## WRITTEN EXERCISE
Copy out each line of the data that holds the word "script".

....

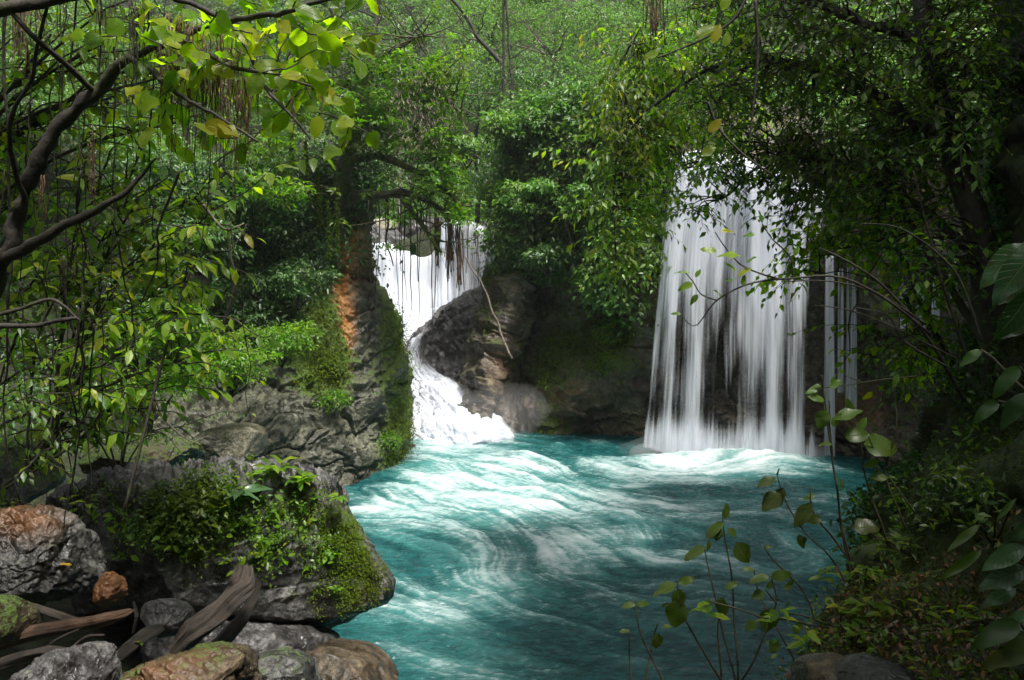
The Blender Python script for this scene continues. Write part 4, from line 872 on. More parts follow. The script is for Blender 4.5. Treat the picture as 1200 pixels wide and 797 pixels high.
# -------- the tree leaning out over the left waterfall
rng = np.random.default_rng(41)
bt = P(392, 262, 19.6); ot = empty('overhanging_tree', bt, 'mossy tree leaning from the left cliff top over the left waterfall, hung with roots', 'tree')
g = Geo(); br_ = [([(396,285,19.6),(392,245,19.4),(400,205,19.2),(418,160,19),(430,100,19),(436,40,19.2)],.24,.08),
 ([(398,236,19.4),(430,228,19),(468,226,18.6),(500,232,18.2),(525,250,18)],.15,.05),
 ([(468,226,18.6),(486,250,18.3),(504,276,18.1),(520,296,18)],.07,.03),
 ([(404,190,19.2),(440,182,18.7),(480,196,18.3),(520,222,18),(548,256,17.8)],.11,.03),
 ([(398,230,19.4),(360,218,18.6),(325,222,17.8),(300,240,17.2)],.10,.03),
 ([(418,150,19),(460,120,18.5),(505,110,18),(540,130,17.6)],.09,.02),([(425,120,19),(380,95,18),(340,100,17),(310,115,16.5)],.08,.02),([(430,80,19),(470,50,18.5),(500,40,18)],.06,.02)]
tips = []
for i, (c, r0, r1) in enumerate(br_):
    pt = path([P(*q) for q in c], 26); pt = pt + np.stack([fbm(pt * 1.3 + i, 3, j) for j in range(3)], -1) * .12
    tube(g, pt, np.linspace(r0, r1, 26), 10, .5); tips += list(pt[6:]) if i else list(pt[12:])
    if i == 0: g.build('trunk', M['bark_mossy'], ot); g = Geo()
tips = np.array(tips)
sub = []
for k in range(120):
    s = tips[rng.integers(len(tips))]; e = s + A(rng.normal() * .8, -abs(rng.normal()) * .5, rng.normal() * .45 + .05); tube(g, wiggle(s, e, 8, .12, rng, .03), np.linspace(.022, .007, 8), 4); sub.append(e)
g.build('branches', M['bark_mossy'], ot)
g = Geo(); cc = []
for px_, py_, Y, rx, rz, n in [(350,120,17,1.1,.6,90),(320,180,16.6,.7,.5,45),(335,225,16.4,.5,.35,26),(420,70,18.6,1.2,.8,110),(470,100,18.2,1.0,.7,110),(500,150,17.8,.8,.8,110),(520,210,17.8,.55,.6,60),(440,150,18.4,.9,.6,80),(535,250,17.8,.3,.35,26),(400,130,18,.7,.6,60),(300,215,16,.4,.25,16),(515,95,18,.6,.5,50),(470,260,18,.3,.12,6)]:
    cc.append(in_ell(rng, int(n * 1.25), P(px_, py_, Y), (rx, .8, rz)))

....

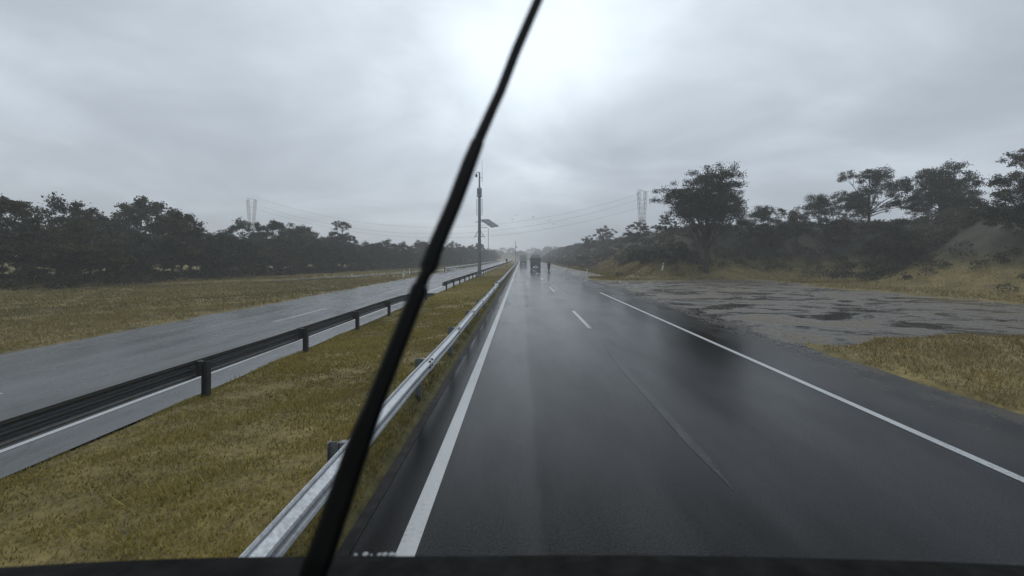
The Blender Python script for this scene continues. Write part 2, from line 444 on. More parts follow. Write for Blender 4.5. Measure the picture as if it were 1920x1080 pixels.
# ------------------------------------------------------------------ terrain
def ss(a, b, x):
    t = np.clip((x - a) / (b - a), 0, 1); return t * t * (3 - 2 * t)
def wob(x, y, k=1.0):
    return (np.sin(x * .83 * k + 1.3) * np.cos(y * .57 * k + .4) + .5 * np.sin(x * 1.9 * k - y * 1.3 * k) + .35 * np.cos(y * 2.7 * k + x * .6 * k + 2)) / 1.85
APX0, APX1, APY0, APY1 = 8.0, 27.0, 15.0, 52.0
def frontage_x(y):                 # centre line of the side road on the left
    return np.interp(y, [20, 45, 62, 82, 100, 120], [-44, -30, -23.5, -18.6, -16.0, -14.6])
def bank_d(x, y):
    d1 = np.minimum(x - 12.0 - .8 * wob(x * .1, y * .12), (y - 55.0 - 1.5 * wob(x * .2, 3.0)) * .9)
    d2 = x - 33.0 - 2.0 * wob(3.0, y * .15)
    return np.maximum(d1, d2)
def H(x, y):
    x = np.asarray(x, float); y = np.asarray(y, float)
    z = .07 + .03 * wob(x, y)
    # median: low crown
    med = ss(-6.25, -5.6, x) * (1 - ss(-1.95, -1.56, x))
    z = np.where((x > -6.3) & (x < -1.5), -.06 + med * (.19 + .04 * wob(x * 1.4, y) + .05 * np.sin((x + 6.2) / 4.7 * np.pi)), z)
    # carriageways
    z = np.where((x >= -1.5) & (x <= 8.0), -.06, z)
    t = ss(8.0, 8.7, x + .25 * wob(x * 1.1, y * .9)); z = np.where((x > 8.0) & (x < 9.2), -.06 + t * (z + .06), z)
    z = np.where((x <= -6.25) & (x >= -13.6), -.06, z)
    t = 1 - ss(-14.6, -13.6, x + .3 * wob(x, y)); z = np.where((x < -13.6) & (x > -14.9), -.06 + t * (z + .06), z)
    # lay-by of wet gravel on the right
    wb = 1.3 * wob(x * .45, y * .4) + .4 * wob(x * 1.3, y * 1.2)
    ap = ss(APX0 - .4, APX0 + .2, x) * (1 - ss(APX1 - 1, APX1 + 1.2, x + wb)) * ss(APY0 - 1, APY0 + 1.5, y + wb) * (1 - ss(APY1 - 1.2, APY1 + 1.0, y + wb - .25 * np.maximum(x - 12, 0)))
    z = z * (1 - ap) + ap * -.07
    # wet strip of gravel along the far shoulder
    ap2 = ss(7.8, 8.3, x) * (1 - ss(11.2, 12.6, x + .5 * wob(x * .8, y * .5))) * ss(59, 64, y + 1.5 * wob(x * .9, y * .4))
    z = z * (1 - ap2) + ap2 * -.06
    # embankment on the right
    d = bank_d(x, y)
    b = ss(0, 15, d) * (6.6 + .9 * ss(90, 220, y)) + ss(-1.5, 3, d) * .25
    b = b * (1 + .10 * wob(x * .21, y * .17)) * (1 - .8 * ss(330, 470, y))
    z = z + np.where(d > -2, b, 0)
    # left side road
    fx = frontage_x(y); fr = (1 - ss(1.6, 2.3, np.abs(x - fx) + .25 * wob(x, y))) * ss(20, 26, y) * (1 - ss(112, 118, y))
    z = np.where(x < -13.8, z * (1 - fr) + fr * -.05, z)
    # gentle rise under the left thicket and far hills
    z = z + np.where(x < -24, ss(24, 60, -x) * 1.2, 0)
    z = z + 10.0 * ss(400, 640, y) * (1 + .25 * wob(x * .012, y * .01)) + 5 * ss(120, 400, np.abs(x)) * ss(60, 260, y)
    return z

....

## RESULT FOR THIS TASK
The Blender Python script for this scene continues. Write part 4, from line 872 on. More parts follow. The script is for Blender 4.5. Treat the picture as 1200 pixels wide and 797 pixels high.
The Blender Python script for this scene continues. Write part 2, from line 444 on. More parts follow. Write for Blender 4.5. Measure the picture as if it were 1920x1080 pixels.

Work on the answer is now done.